I left the appointment, turned out of the building, walked down one street, up another and across a third and suddenly realised that I was treading those former footsteps. Completely unconsciously, my feet had headed off and with each step, experiences that had been hidden in some cobwebbed part of the memory cabinet came flooding back.
It was an astonishing realisation that sometimes, one only needs a very small key to unlock that cabinet.
Something as innocuous as a footstep…
Bookshelf:
Still reading Marillier’s Song of Flight. I’m slow because I only read it whenever I’m in town for the night.
For the rest of the time, up the coast at Beach House, I read on Kindle and am knee-deep in mantras and dharma with HCC, His Holiness’s Cat, as I read Awaken the Kitten Within.
There is a word in Tibetan buddhism called niyati (fate) and I really do believe that its fate that this book is in my life right at this very moment. Curious…
In audio, still with Cornwell’s Stonehenge but suspect I’m almost at the end.
Watching:
The latest series of Heartland. I’ve been a devotee since the get-go.
Bridgeton. Pseudo-Jane Austen on multi-coloured steroids. I did laugh a lot at the flagrant anachronisms. But good fun!
Gardeners’ World – I feel so privileged to be able to watch this wonderfully informative and beautifully produced TV series. The fact that Monty Don presents it is little short of wonderful.
There’s been quite a few other shows but I’ll list them next time – bit busy today.
I want to watch the last series of The Last Kingdom but am not in the right frame of mind just now.
Boredom Busters:
Baking triple choc cookies. Nothing much else from the oven as Life is convoluted and I haven’t time.
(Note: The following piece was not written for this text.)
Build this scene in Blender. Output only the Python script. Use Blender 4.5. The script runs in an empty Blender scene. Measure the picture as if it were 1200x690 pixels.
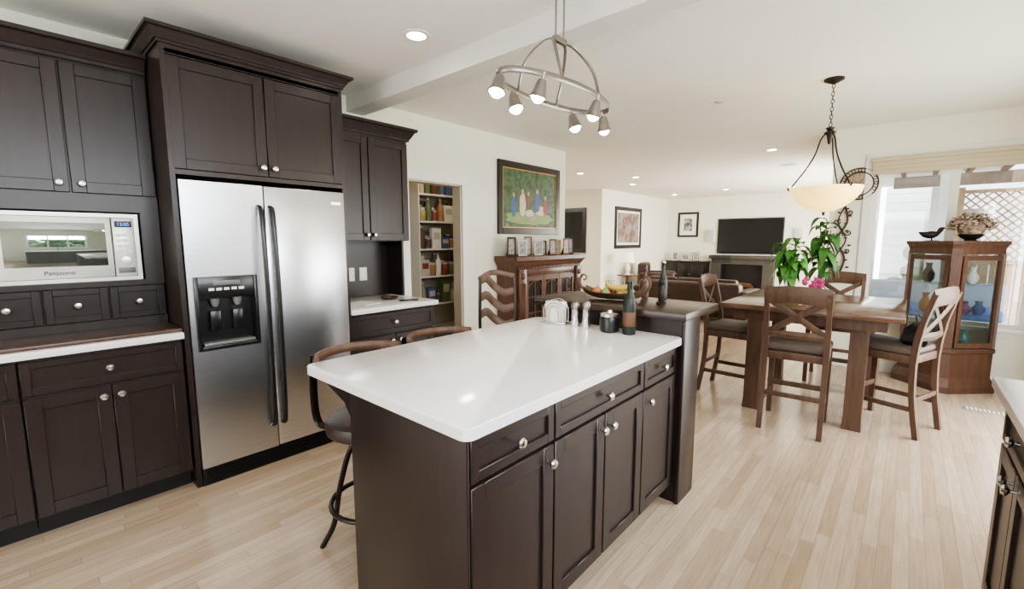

Finished the load of hearts for the Mental Health Units and delivered and am back to my needlework canvas glasses case. Love doing this. I don’t have to count the squares but I count them anyway – it’s a kind of meditation and suits the times.
Ballet. I so love what we’re doing. After barre, we step out pas de basques, gallopes, and graceful waltz steps. But my heart sings when we do the beautiful Révérance
at the end of our class. You would see dancers doing on stage as they thank their audience and the orchestra. We are thanking our teacher, after which we burst into spontaneous applause – always a fabulous time in the studio. I come home happy.
Walking. Walking twice a day with Dog is de rigeur with mindfulness front and centre.
Gardening. Pruning back, digging out, creating a new bed in the Matchbox Garden in the city. Off to the plant nursery to have a SPEND-UP!
(Post spend-up I have just dug for England in the garden and whilst it looks patchy with small new plants, I know they will grow and fill the beds.)
Mostly, I’m just happy to be alive. To share my life with family and friends and to have time to appreciate all that is kind and good. It’s Yin and Yang. My life is filled with so much to be grateful for and then I see the news reports from Ukraine or experience the pain of someone close to me and I feel the scales tipping. It’s why I take time to revel in the joy of ‘a fortunate life’.
Do you agree?
Cheers all.
Reading your post reminded me of my early days of working in central London. My building had a cage lift which got stuck between floors so often we would all end up climbing the stairs to the switch room four floors up. Good times. London was such a different happy place back in the early 60s. I sat with my own memories for a while after reading yours, remembered the first meeting hubs in 1962, and thankful that he is still here. I, too, have many reasons to be grateful.